PROBLEM REQUIREMENTS:
Extract the lines between the ones holding "tag(make_rosette('dracaena', (p[0], p[1], gz), hh, L_" and "px = -14 + i", inclusive, exactly as written and nothing more.

Start of RAW DATA

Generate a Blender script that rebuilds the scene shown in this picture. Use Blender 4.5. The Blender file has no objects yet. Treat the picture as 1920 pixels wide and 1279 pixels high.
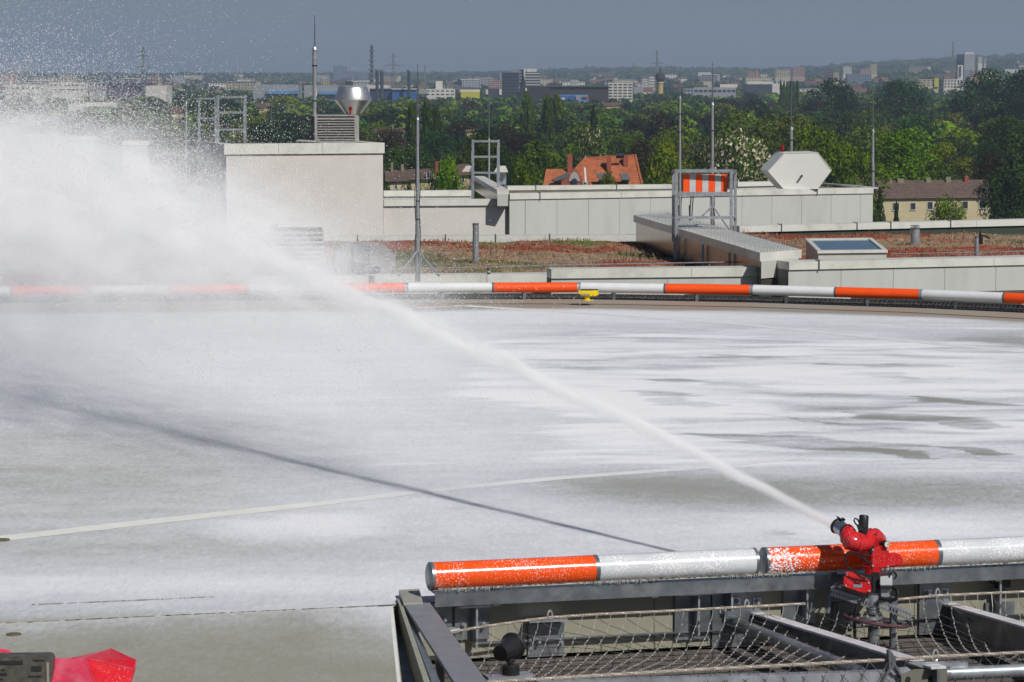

End of RAW DATA
Start of RAW DATA

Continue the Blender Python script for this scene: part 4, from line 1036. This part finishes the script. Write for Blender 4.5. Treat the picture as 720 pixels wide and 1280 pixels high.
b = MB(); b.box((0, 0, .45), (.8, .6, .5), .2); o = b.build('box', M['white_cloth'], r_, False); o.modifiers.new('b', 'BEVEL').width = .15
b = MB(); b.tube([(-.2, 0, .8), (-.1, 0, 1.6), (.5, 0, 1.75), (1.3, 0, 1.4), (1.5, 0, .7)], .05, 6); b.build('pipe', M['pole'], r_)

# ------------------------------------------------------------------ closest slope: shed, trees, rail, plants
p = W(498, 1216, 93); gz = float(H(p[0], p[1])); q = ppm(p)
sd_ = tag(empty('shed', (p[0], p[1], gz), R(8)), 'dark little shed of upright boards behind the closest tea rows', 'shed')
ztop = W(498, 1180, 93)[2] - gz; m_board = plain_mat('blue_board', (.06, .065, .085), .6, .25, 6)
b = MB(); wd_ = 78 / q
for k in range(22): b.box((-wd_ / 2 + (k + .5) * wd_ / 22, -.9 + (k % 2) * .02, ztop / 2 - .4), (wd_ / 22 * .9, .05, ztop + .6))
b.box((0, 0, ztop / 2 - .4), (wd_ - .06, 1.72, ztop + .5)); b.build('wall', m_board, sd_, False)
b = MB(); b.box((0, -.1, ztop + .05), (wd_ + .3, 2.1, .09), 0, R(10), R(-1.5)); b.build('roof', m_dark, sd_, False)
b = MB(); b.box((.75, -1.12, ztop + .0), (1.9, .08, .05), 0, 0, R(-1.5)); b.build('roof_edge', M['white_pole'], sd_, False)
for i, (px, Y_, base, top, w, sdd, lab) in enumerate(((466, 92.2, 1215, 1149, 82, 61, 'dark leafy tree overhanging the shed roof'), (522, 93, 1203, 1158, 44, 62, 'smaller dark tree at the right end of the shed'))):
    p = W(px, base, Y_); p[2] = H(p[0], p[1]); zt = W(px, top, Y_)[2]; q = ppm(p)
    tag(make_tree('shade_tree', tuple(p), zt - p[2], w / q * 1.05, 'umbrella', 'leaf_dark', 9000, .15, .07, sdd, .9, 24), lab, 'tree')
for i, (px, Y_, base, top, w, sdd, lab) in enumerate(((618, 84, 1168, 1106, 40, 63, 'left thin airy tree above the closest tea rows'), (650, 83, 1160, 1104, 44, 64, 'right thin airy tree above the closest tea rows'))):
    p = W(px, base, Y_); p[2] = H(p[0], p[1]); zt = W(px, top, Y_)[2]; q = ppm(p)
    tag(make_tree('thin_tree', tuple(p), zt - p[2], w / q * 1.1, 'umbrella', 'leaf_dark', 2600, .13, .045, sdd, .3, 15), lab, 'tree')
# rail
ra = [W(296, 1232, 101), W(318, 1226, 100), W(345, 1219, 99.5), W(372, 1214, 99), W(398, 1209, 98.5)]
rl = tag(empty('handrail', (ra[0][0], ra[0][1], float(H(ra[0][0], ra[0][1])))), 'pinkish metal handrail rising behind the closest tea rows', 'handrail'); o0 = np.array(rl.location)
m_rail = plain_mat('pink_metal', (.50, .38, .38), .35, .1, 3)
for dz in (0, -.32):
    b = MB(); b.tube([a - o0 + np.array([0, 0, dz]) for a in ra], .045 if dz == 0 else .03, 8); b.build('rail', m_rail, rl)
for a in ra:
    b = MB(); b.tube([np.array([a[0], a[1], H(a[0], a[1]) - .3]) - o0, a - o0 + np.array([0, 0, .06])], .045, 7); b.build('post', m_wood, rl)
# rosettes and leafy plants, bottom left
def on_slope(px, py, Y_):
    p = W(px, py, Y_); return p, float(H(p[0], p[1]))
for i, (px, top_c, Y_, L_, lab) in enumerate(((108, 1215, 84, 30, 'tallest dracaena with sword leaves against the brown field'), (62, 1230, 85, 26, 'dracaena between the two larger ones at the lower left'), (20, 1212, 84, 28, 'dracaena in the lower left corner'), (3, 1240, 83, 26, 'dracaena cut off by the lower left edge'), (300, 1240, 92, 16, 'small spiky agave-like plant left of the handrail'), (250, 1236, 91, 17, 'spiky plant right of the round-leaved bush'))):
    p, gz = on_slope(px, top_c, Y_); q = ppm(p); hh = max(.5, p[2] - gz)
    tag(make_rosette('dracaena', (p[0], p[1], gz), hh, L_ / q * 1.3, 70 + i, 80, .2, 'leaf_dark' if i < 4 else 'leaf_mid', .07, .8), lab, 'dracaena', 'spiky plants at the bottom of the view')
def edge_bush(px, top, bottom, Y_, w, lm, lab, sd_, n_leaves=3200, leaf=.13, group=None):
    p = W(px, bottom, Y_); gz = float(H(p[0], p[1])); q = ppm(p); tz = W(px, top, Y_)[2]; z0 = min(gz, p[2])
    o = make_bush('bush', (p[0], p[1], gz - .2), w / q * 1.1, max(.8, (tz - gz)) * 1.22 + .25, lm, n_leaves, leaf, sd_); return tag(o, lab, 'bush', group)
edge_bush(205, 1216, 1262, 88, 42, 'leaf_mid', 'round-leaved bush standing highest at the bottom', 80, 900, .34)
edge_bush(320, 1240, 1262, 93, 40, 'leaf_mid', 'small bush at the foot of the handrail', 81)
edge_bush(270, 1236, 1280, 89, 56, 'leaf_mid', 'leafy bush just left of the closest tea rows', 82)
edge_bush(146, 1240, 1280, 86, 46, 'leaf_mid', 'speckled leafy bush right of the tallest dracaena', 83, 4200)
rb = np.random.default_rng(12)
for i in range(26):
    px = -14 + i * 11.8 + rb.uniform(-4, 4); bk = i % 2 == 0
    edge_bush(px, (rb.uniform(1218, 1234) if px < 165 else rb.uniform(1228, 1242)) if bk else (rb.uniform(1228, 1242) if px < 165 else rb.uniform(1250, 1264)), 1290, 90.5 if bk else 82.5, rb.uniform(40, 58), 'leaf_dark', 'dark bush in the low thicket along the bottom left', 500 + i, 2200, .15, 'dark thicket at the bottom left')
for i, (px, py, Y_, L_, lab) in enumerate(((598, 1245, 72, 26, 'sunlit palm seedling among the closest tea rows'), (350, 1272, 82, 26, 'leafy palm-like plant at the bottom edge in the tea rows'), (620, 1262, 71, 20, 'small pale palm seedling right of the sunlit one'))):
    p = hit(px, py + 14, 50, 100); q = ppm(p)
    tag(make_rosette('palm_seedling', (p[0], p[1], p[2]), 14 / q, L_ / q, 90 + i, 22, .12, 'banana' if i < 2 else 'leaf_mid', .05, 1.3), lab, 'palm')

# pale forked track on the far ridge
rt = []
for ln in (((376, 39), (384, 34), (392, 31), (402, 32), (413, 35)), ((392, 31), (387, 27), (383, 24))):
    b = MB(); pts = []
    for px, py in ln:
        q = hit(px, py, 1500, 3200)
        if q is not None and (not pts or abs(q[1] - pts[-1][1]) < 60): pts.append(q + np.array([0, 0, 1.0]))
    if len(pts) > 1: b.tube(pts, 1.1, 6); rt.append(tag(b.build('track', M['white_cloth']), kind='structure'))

End of RAW DATA

FINAL RESULT:
    tag(make_rosette('dracaena', (p[0], p[1], gz), hh, L_ / q * 1.3, 70 + i, 80, .2, 'leaf_dark' if i < 4 else 'leaf_mid', .07, .8), lab, 'dracaena', 'spiky plants at the bottom of the view')
def edge_bush(px, top, bottom, Y_, w, lm, lab, sd_, n_leaves=3200, leaf=.13, group=None):
    p = W(px, bottom, Y_); gz = float(H(p[0], p[1])); q = ppm(p); tz = W(px, top, Y_)[2]; z0 = min(gz, p[2])
    o = make_bush('bush', (p[0], p[1], gz - .2), w / q * 1.1, max(.8, (tz - gz)) * 1.22 + .25, lm, n_leaves, leaf, sd_); return tag(o, lab, 'bush', group)
edge_bush(205, 1216, 1262, 88, 42, 'leaf_mid', 'round-leaved bush standing highest at the bottom', 80, 900, .34)
edge_bush(320, 1240, 1262, 93, 40, 'leaf_mid', 'small bush at the foot of the handrail', 81)
edge_bush(270, 1236, 1280, 89, 56, 'leaf_mid', 'leafy bush just left of the closest tea rows', 82)
edge_bush(146, 1240, 1280, 86, 46, 'leaf_mid', 'speckled leafy bush right of the tallest dracaena', 83, 4200)
rb = np.random.default_rng(12)
for i in range(26):
    px = -14 + i * 11.8 + rb.uniform(-4, 4); bk = i % 2 == 0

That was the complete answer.